The percentage of recruiters co-operating was so low as to invalidate the study. In the list of recruiters initially invited to participate a large majority declined. Fuqua, for example, initially provided 80 names. Much later it was asked to give 400 names so that The WSJ could reach its minimal targets. But ‘we cannot assume that those agreeing to participate have attitudes like those who declined’.The researchers let respondents decide which one to three schools they would rate. Because respondents self-selected into the study findings for a given school ‘we cannot project the results to the universe of recruiters at that school’. Moreover, because most recruiters only rated on school rather than all schools visited in a given year the procedures over-represented the opinions of small recruiters visiting only one or two schools in comparison with large recruiters who visit many schools.
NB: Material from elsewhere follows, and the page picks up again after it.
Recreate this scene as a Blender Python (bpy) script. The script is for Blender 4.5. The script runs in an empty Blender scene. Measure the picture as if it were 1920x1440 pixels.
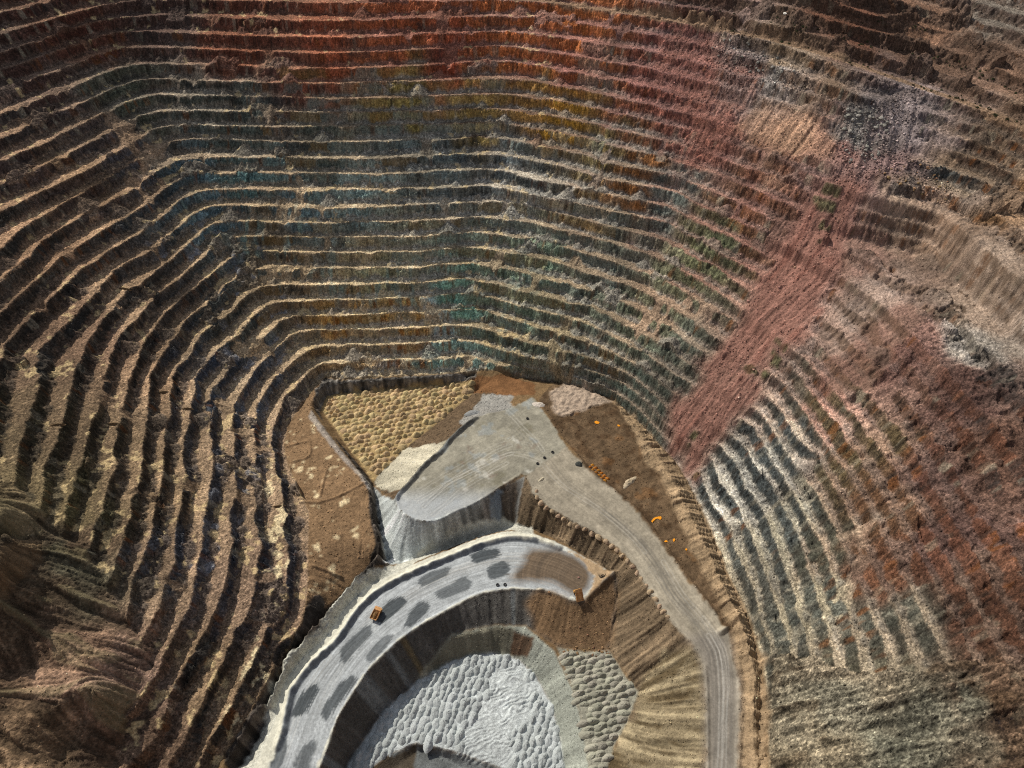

Even if the samples of respondents had been chosen randomly – which was decidedly not the case – the sample sizes were so small as to preclude meaningful comparisons among schools. While acknowledging the technical shortcomings, another seasoned observer of rankings (associated with a Top Ten school in The WSJ rankings) has this to say: ‘Remember that Business Week’s first efforts were regarded as ‘untraditional’ and ‘wrong’. Perhaps the Journal’s pecking order is a reasonably close approximation of what recruiters want – cheapness and an ability to turn knowledge into action, for example, would be pretty important. At least the survey is not purporting to be a definitive measure of quality – it’s clearly measuring one thing (what the customers think) and if people realise that it may be useful’.
Conclusion
So what of the future? What’s certain is that the league tables will not go away – the survey results provide valuable advertising revenues and additional circulation for one thing, and publications can legitimately ask what could possibly be wrong with trying to measure customer satisfaction. Complaints can easily be dismissed as emanating from schools which get a poor rating.
What’s also unlikely is that anyone will come up with a set of criteria which will appease the market (perhaps students of market research can have a go). That leaves the onus on readers to interpret the findings with extreme care and not to read too much into year on year fluctuations – as well as an obligation on business schools to use their ‘ratings’ responsibly. The publications, meanwhile, should recognise less grudgingly the limitations of their methods.